Women like Natalie should be celebrated everyday- she’s a 3rd grade teacher, an incredibly supportive daughter, the most loyal friend.  She’s creative, imaginative, playful.  And she has an old soul.  I’ve always thought it’s fitting that she’s older than me- she simply has an interior that far outdates mine.  She’s so much wiser than her 25 years would suggest, and she carries herself with this antiquated air of class that isn’t common in women my age— antiquated in a tragically-lost-to-another-age kind of way.  You won’t ever meet anyone like her.  I think one day I may write a book about her.  


I also got to spend time with my lovely mother, who is the opposite of Natalie.  My mom has the most beautiful, almost effervescently youthful soul.  I’m not saying she acts like a child; I am saying she has the charisma and joyfulness and vitality of a child— the kind of character that has the power to light a room with warmth and comfort.  Similar to how a child can make you smile without trying, how they are curious about life— all those things we hope to capture about our youthful selves, the things we don’t want to lose while we “grow up”—I have always thought my mom has cultivated in herself.  She makes me feel cherished and just spending a few hours with her is revitalizing, rejuvenating, invigorating, and inspiring.  My Grandma Lois, my mom’s mom, was like that, too. 



To top it all off, I then spent most of Saturday and Sunday with my Grandma Joyce.  Writing this now really makes me realize how I am surrounded by incredible, strong women.  Grams and I drove up to Tahoe Saturday morning together, winding our way along the freshly coated Highway 50.  Our objective was to pack up as much as we could at her house, which has renters moving in the beginning of January.  I am not sure exactly how long she’s owned the house in Incline Village, but some of my most cherished memories of my family were spent there.  It’s strange to think of a new couple making memories in that house.  A bittersweet feeling— to be able to share a place you love, but to not be able to go back for a while.  This weekend will be another one of those cherished memories.  Grams and I packed up the China Cabinet (also something that is antiquated), and the time that was filled with stories.  I love my Grandma’s stories.  She’s like a family history book, and through her stories I have gotten to know my grandpas (both of them), my great-grandparents, her brother, my dad.  Listening to the histories that start in Nevada, Italy, or France and are filled with recipes and customs and family gatherings, makes me nostalgic for a time before I was even a twinkle in my parent’s eyes.  She may be 75, but when she tells these stories it’s easy to imagine her as a girl burying food in the backyard to get caught with later, or as a young woman working in my grandpa’s family business, or as a young mother cooking complicated meals and drinking Manhattans with my great-aunts and uncles.  She’s been through so much, and hearing about her life before she was one of the most important figures in mine is fascinating.  Maybe one day I’ll write a book about her, too.

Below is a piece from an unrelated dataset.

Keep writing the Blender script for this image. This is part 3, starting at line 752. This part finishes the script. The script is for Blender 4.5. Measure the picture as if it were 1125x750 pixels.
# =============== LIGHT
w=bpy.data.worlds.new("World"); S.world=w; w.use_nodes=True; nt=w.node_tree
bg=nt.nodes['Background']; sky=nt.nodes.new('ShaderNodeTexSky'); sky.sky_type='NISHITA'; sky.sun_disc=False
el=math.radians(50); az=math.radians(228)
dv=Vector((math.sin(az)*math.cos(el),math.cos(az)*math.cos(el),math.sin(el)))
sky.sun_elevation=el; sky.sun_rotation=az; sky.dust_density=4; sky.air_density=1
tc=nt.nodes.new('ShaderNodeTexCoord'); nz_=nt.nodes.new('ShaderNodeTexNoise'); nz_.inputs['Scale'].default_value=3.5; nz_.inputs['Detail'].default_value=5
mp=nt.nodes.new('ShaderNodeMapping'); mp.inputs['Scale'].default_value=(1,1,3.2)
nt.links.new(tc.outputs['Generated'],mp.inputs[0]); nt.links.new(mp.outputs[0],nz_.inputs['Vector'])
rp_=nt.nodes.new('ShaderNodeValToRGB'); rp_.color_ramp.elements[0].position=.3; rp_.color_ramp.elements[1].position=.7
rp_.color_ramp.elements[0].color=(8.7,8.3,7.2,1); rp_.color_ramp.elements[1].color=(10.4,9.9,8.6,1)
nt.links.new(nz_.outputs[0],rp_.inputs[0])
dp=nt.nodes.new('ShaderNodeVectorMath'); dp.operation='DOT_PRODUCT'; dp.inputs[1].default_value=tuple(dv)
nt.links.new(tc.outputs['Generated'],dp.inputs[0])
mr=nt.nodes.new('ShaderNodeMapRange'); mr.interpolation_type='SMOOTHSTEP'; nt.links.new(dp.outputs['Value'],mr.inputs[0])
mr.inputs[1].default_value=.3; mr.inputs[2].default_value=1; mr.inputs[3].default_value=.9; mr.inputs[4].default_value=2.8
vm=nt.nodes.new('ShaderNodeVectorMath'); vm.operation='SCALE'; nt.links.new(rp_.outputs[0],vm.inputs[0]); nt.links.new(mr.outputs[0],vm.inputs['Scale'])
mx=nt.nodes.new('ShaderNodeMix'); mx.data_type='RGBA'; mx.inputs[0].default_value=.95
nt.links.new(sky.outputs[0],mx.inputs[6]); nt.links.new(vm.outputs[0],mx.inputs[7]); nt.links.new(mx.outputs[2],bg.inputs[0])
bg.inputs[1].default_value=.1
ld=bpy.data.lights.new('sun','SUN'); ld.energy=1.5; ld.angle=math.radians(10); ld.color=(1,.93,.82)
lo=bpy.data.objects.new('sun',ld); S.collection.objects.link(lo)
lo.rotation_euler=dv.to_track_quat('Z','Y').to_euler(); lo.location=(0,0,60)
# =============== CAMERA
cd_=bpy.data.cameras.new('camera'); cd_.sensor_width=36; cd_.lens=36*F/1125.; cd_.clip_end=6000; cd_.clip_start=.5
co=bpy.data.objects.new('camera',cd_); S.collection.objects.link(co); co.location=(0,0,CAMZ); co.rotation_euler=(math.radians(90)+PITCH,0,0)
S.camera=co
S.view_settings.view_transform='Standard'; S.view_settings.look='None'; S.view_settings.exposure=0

I think that drive up Highway 50 will always remind me of these women- the most influential and loved women in my life.  They all have had a hand in shaping me, and I have tried to emulate character traits that I admire in each of them.  It’s interesting to me now to connect the idea of place, that I have driven that same stretch of highway with all three and have vivid memories with them tied to that corridor— one of the most beautiful stretches of highway in California.  Natalie and I drove that road countless times in high school to go ride at Sierra—memories of thermoses full of coffee and tea, pre-made sandwiches and snacks, reggae and Ben Harper, wool socks and beanie’s and a sense of freedom to be on our own and mobile.  We dreamed together on that stretch of highway.  Memories of my mom driving with the sun roof open, pulling over on the highway to change out CDs from her trunk, with an ever changing selection of friends in the back seat (often times it was Natalie), laughing and talking about life and school and friends and boys.  Then, of all the times I have been on that road with my Grandma, this one may be one of my favorites.   It was just her and I, and we talked the whole way there, never once turning on the radio.  We both love that drive, and I distinctly remember her leaning forward at one point close to the Horsetail Falls turn saying how beautiful it all looked.  And that moment will remain one of the most beautiful in my mind for a very long time.